Trabzon’u anlatırken herkes aynı iki renge döner: yeşil ve mavi. İnsan burada bazen denizin nerede bittiğini, ormanın nerede başladığını ayırt edemez. Uzungöl’ün sisli sabahları, Sümela’nın taşlarda saklı freskleri, Atatürk Köşkü’nün bahçesinden uzanan eşsiz manzara… Turistin gözünde cennet gibi görünen bu şehir, gerçekten de kısa süreli bir masal sunuyor. Rakamlar da bunu doğruluyor: her yıl 2 milyonu aşkın ziyaretçi, özellikle de yaz aylarında Arap turistlerin akını Trabzon’u Karadeniz’in turizm lokomotifine dönüştürüyor.

Ama işin bir de diğer tarafı var.

Bu şehri “misafir” olarak yaşayanlarla, ömrü boyunca sırtlayanların hikâyesi aynı değil. Bir turist için hayranlık uyandıran her kare, kimi zaman bir Trabzonlunun sabrını taşırıyor. Çünkü yerli için o sisli yaylalar artık kuyruk demek, o manzaralı yollar trafik demek, esnafın yüzünü güldüren döviz akışı ise pazarda katlanan fiyatlar demek.

Turistin keyfi, Trabzonlunun yükü

Uzungöl’de yürüyüş yapan bir Arap turist, “burası yeryüzünde bir cennet” diye paylaşım yapıyor. Boztepe’den gün batımını izleyen biri, Trabzon’u romantize eden cümleler sıralıyor. Sosyal medyada Sümela’nın “cennet-cehennem” freskleri tıklanma rekorları kırıyor. Atatürk Köşkü’nü sadece 2025’te 300 bini aşkın kişi gezmiş, Kızlar Manastırı bile 20 bin ziyaretçiye ulaşmış.

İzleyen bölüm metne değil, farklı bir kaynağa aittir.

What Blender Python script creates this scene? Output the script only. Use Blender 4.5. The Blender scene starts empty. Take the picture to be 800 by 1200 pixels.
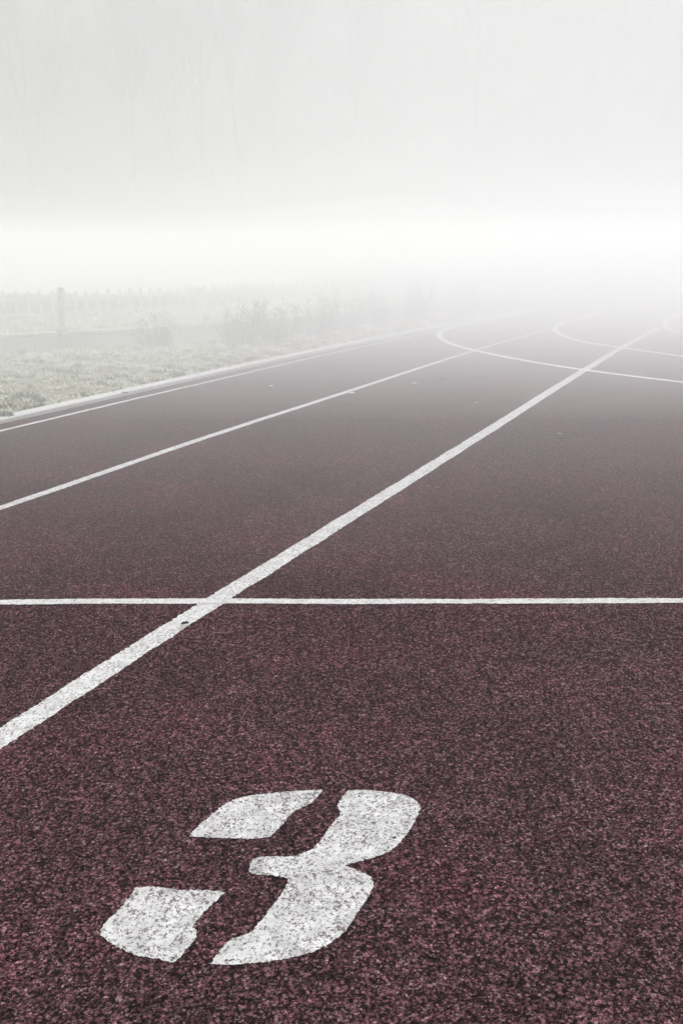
import bpy, bmesh, math, random
import numpy as np
from mathutils import Vector, Matrix, geometry, noise as mnoise

random.seed(7); np.random.seed(7)
SC = bpy.context.scene
COL = SC.collection
R = math.radians

# ------------------------------------------------------------------ camera
H, F, HOR = 0.94, 1200.0, 282.0             # eye height, focal length (px of 800x1200), horizon row
PITCH = math.atan((600 - HOR) / F)
cd = bpy.data.cameras.new('camera'); cam = bpy.data.objects.new('camera', cd); COL.objects.link(cam)
cam.location = (0, 0, H); cam.rotation_euler = (math.pi / 2 - PITCH, 0, 0)
cd.sensor_fit = 'VERTICAL'; cd.sensor_height = 36.0; cd.lens = 36.0 * F / 1200
cd.clip_start = 0.05; cd.clip_end = 1000
SC.camera = cam

# ------------------------------------------------------------------ render settings and light
SC.view_settings.view_transform = 'Standard'; SC.view_settings.look = 'None'
SC.view_settings.exposure = 0.0; SC.view_settings.gamma = 1.0
SC.render.engine = 'CYCLES'
cy = SC.cycles
cy.max_bounces = 10; cy.volume_bounces = 8; cy.diffuse_bounces = 2; cy.glossy_bounces = 1
cy.transparent_max_bounces = 8; cy.transmission_bounces = 2
cy.use_denoising = True
try: cy.denoiser = 'OPENIMAGEDENOISE'
except Exception: pass
cy.sample_clamp_indirect = 4.0

SUN_EL, SUN_AZ = R(30), R(25)               # azimuth to the right of the view direction
w = bpy.data.worlds.new('World'); SC.world = w; w.use_nodes = True
nt = w.node_tree; nt.nodes.clear()
def wn(t, **k):
    n = nt.nodes.new(t)
    for a, b in k.items(): setattr(n, a, b)
    return n
out = wn('ShaderNodeOutputWorld'); bg = wn('ShaderNodeBackground'); bg.inputs["Strength"].default_value = 0.122
sky = wn('ShaderNodeTexSky', sky_type='NISHITA', sun_disc=False)
sky.sun_elevation = SUN_EL; sky.sun_rotation = SUN_AZ; sky.dust_density = 6; sky.air_density = 1; sky.ozone_density = 1
hs = wn('ShaderNodeHueSaturation'); hs.inputs['Saturation'].default_value = 0.0
# closed cloud cover: brighter overhead than low down (the usual overcast sky), over a little of the sky behind
tc = wn('ShaderNodeTexCoord'); sx = wn('ShaderNodeSeparateXYZ')
mr = wn('ShaderNodeMapRange'); mr.inputs['From Min'].default_value = 0; mr.inputs['From Max'].default_value = 1
OVERCAST_LOW, OVERCAST_TOP = 4.5, 29.0
mr.inputs['To Min'].default_value = OVERCAST_LOW; mr.inputs['To Max'].default_value = OVERCAST_TOP
mx = wn('ShaderNodeMixRGB'); mx.inputs['Fac'].default_value = 0.85
cool = wn('ShaderNodeMixRGB', blend_type='MULTIPLY'); cool.inputs['Fac'].default_value = 1; cool.inputs['Color2'].default_value = (.982, .988, 1.0, 1)   # overcast light is a little cool
nt.links.new(tc.outputs['Generated'], sx.inputs[0]); nt.links.new(sx.outputs['Z'], mr.inputs['Value'])
nt.links.new(sky.outputs[0], hs.inputs['Color']); nt.links.new(hs.outputs[0], mx.inputs['Color1'])
nt.links.new(mr.outputs[0], mx.inputs['Color2']); nt.links.new(mx.outputs[0], cool.inputs['Color1']); nt.links.new(cool.outputs[0], bg.inputs['Color'])
nt.links.new(bg.outputs[0], out.inputs['Surface'])

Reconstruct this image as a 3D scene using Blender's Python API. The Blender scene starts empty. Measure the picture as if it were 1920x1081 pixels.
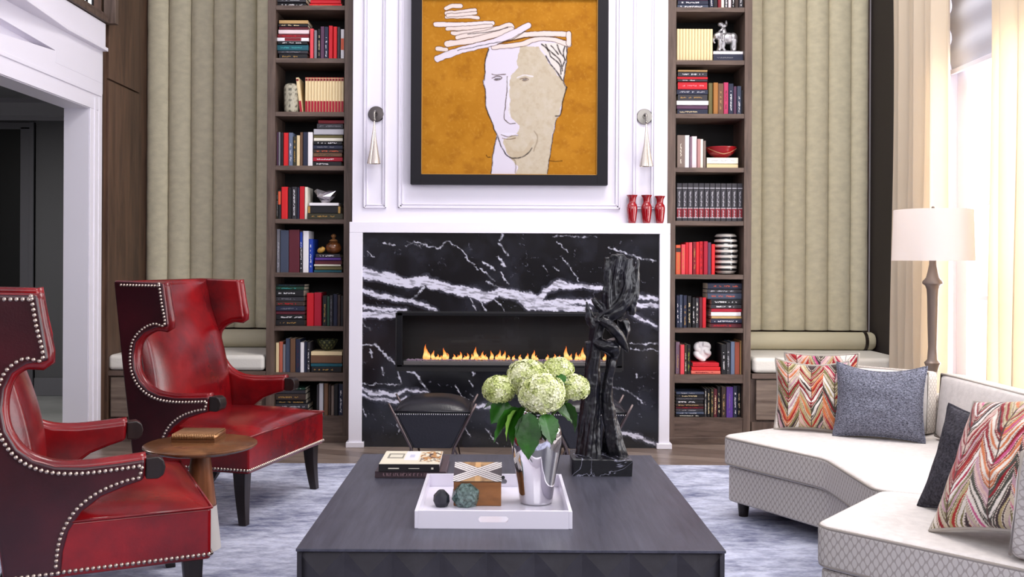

Peki bu kalabalığın the bedeli ne?

Trabzon’da yaşayan biri için iş farklı bir yerde duruyor. Yaz aylarında nüfus 1.5 milyona yaklaşınca şehrin damarları tıkanıyor. Otopark bulmak lüks, trafik sabır testi, yaylalar ise artık “kaçış noktası” değil, “kalabalık merkezi” hâlini alıyor. Fiyatlar “turist mantığıyla” belirlendiği için bir soda bile yaylada turist tarifesinden satılıyor. Yerli, doğduğu topraklarda yaz aylarında misafir gibi dolaşıyor.

Ekonomi canlı, kültür yoruluyor

Evet, turizm esnaf için nefes. Dükkanlar dolu, oteller rezervasyonlarla şişkin, restoranlar hareketli. Ancak bu hareketlilik beraberinde bir kültürel dönüşüm getiriyor. Menülerin dili değişiyor, sokaklardaki levhalar Arap turistlerin taleplerine göre güncelleniyor. Yayla evlerinden sahil kafelerine kadar pek çok yer, yerel kimliğin yerine “turist odaklı” anlayışı koyuyor.

Bu dönüşüm, bazı Trabzonlular için ekonomik kazanç kadar kültürel kaygı da demek. “Türk kültürünü Arap kültürüyle takas ediyoruz” diyen sesler de bu yüzden yükseliyor.

Asıl mesele...

En güçlü eleştiri ise şehir yönetimine. Birçok kişi aynı cümlede birleşiyor: “Doğru yönetilse Avrupa’nın en gözde şehirlerinden biri olurdu.” Doğal zenginlik çok, potansiyel yüksek ama plansızlık ağır. Trafik düzeni yetersiz, otopark yok, yayla yolları kontrolsüz, turizm baskısına karşı şehir merkezinde bir hazırlık yok. Kent, kapasitesinin üstünde yük taşıyor.

Turist gelip gidiyor, Trabzonlu burada yaşıyor

Bu iki gerçek arasında bir denge kurulmazsa, Trabzon’un “cennet” yüzü sadece ziyaretçilere kalacak; yerli halk için ise yaşaması giderek zorlaşan bir yer hâline gelecek.

Çözüm ne?

– Sürdürülebilir turizm
– Kontrollü yayla kullanımı
– Fiyat ve hizmet standardizasyonu
– Altyapı ve trafik planlaması
– Kültürel kimliği koruyan turizm politikaları

Trabzon hem turistin hem Trabzonlunun yüzünü güldürebilecek bir şehir. Ama bunun için “turist gözlüğü” ile “yerli gerçekliği” arasında akıllı bir çizgi çekmek şart.

Eğer bir gün Trabzon’un yaylalarında yürürsen, o eşsiz güzelliğin ardında çok derin bir tartışma döndüğünü de hatırla. Cennet ile yük arasındaki ince çizgi, tam olarak orada başlıyor.